Election to aggregate employer loans

Normally, where a company has made a number of loans to a director the taxable benefit for each must be calculated separately. However, an election can be made to aggregate them.

cheap rate or zero interest loans

Where you lend money on which you pay no interest, or interest below HMRC’s official rate, it counts as a taxable benefit in kind. Because the official rate is low the resulting tax bill is usually relatively modest, but in some situations it can be disproportionately costly.

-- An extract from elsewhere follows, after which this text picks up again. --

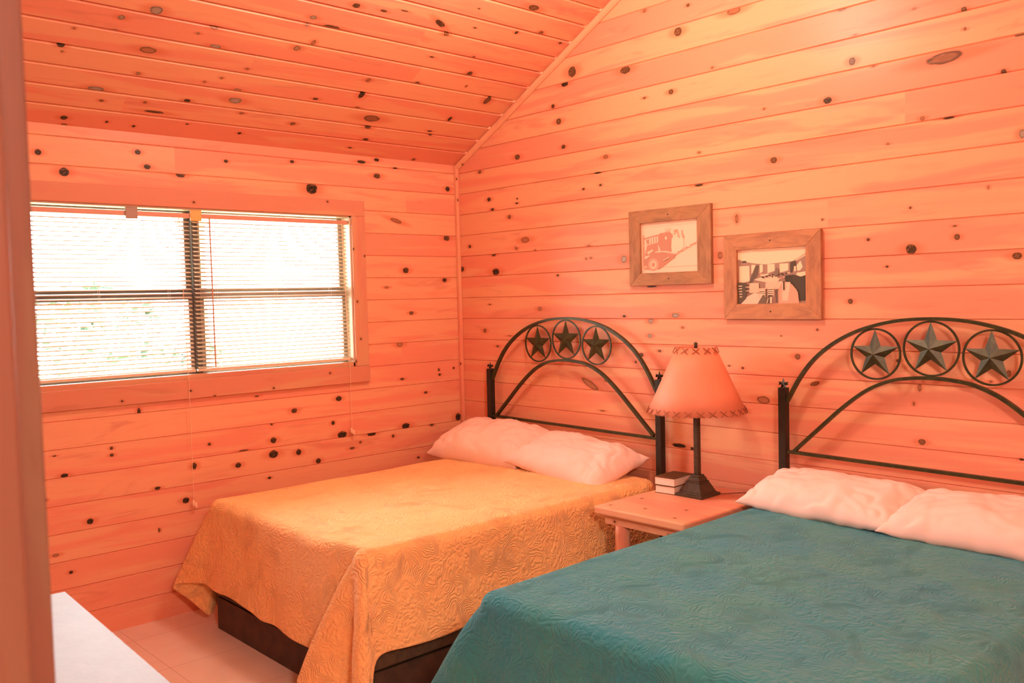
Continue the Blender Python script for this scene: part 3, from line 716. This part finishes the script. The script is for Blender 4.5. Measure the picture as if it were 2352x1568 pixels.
pillow('rumpled white pillow on the gold bed, on the nightstand side', (1.25, -.235, .722), .72, .43, .165, (radians(15), radians(5), radians(-1)), 2.3)
pillow('white pillow on the teal bed, on the nightstand side', (2.755, -.215, .728), .75, .37, .145, (radians(13), radians(-1), radians(-5)), 3.1)
pillow('white pillow on the teal bed, cut off by the right edge', (3.44, -.245, .728), .77, .40, .150, (radians(12), 0, radians(-1)), 4.7)

# ------------------------------------------------------------------ nightstand
ns = empty('nightstand', (2.10, -.37, 0)); tag(ns, 'rustic pine nightstand between the two beds', 'nightstand')
def NSo(o): o.location = (-2.10, .37, 0); return o
NSo(wdbox([((1.838, -.73, .612), (2.355, -.02, .650), 0, 12.1)], 'tabletop', M['trim'], ns, bevel=.008))
NSo(wdbox([((1.875, -.695, .565), (2.32, -.672, .612), 0, 3.7)], 'apron', M['trim'], ns))
NSo(wdbox([((1.875, -.672, .565), (1.895, -.05, .612), 1, 3.9)], 'apron', M['trim'], ns))
NSo(wdbox([((2.30, -.672, .565), (2.32, -.05, .612), 1, 3.2)], 'apron', M['trim'], ns))
for (x, y) in ((1.955, -.665), (2.27, -.665), (1.955, -.08), (2.27, -.08)):
    m = MB(); prof = []
    pts = []; rr = []
    for k in range(14):
        z = .566*k/13; pts.append((x+.006*sin(z*9+x*5), y+.005*cos(z*7), z)); rr.append(.034+.005*sin(z*21+x*9)+(.004 if k in (12, 13) else 0))
    m.tube(pts, rr, 14)
    o = m.build('leg', M['trim'], ns, smooth=True); NSo(o)
    at = o.data.attributes.new('wd', 'FLOAT_VECTOR', 'POINT'); at.data.foreach_set('vector', [c for v in o.data.vertices for c in (v.co.z*2, v.co.x*3+v.co.y*2, 20+x)])
wdb = wdbox([((1.90, -.66, .16), (2.31, -.06, .18), 0, 13.1)], 'shelf', M['trim'], ns); NSo(wdb)

# books
def book(label, c, w, d, h, rz):
    b = empty('book', c, rz); tag(b, label, 'book', 'books stacked beside the lamp')
    m = MB(); m.box((-w/2+.003, -d/2+.003, .0025), (w/2-.003, d/2-.001, h-.0025)); m.build('pages', M['page'], b)
    m = MB(); m.box((-w/2, -d/2, 0), (w/2, d/2, .0024)); m.box((-w/2, -d/2, h-.0024), (w/2, d/2, h)); m.box((-w/2, d/2-.002, .0024), (w/2, d/2, h-.0024))
    m.build('cover', M['cover'], b)
book('brown hardcover book lying on the nightstand, lower of the stack of two', (1.927, -.238, .6505), .112, .165, .039, radians(6))
book('brown hardcover book on top of the stack of two beside the lamp', (1.930, -.236, .6900), .118, .170, .041, radians(3))

# ------------------------------------------------------------------ table lamp
LX, LY = 2.072, -.236
lp = empty('table_lamp', (LX, LY, .6505)); tag(lp, 'table lamp with laced parchment shade and dark square base on the nightstand', 'lamp')
def frust(m, a0, z0, a1, z1):
    m.add([(-a0,-a0,z0),(a0,-a0,z0),(a0,a0,z0),(-a0,a0,z0),(-a1,-a1,z1),(a1,-a1,z1),(a1,a1,z1),(-a1,a1,z1)], [(0,3,2,1),(4,5,6,7),(0,1,5,4),(1,2,6,5),(2,3,7,6),(3,0,4,7)])
m = MB(); frust(m, .078, 0, .078, .014); frust(m, .068, .014, .062, .022); frust(m, .062, .022, .040, .066); frust(m, .040, .066, .040, .073); frust(m, .034, .073, .029, .092); frust(m, .025, .092, .023, .102)
m.build('base', M['lampm'], lp, bevel=.002)
m = MB(); m.box((-.013, -.013, .10), (.013, .013, .56)); m.build('pole', M['lampm'], lp, bevel=.003)
m = MB(); m.tube([(0,0,.55), (0,0,.722)], .004, 8); m.lathe([(.004,.715),(.010,.722),(.006,.730),(.011,.738),(.004,.746)], (0,0,0), 10); m.build('finial', M['lampm'], lp, smooth=True)
RB, RT, ZB, ZT = .236, .094, .410, .722
m = MB(); n = 64; vs = []; fs = []
for r, z in ((RB, ZB), (RB+(RT-RB)*.33, ZB+(ZT-ZB)*.33), (RB+(RT-RB)*.66, ZB+(ZT-ZB)*.66), (RT, ZT)):
    for k in range(n): vs.append((r*cos(2*pi*k/n), r*sin(2*pi*k/n), z))
for i in range(3):
    for k in range(n): fs.append((i*n+k, i*n+(k+1) % n, (i+1)*n+(k+1) % n, (i+1)*n+k))
m.add(vs, fs); sh = m.build('lamp_shade', M['shade'], lp, smooth=True, solid=.002)
def lac(m, R, z, cnt, h, off):
    k_ = (RT-RB)/(ZT-ZB)
    for k in range(cnt):
        a = 2*pi*k/cnt+off; da = .62*pi/cnt
        for s in (-1, 1):
            p = []
            for t in (-1, -.3, .4, 1):
                zz = z+t*h/2; r = R+k_*(zz-z)+.0035; aa = a+s*t*da
                p.append((r*cos(aa), r*sin(aa), zz))
            m.tube(p, .0019, 5)
for args in ((RB-.004, ZB+.011, 26, .026, .1), (RT+.007, ZT-.013, 12, .026, .1)):
    m = MB(); lac(m, *args); m.build('lacing', M['lace'], sh)
m = MB(); m.tube([(.0, .055, .004), (.09, .08, .006), (.14, .12, .01), (.19, .20, .006), (.225, .212, .004)], .0028, 6); m.build('power_cord', M['cable'], lp, smooth=True)
m = MB()
for k in range(3):
    a = k*2*pi/3; m.tube([(0,0,.714), (.9*RT*cos(a), .9*RT*sin(a), .714)], .0018, 5)
m.build('shade_spider', M['lampm'], lp)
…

The legislation requires that you work out the taxable benefit in kind for different loans separately. However, you can elect to aggregate them. This simplifies the calculation of the taxable benefit and can affect the amount of taxable benefit where one or more of the loans started or ended during the tax year.

Conditions

Loans are aggregable if they are made in the same currency and all the following conditions are met for each loan:

  • at some point in the tax year for which the election is being made
    • the lender is a close company; and
    • the borrower is a director of that company
  • throughout the tax year the rate of interest due on the loan is less than HMRCs official rate
  • the loan is not a qualifying loan, i.e. the director employee would not be entitled to tax relief for interest on the loan, if any is payable.

procedure and timing

You must make the election by the deadline for reporting the P11D benefit, i.e. by 6 July following the end of the tax year.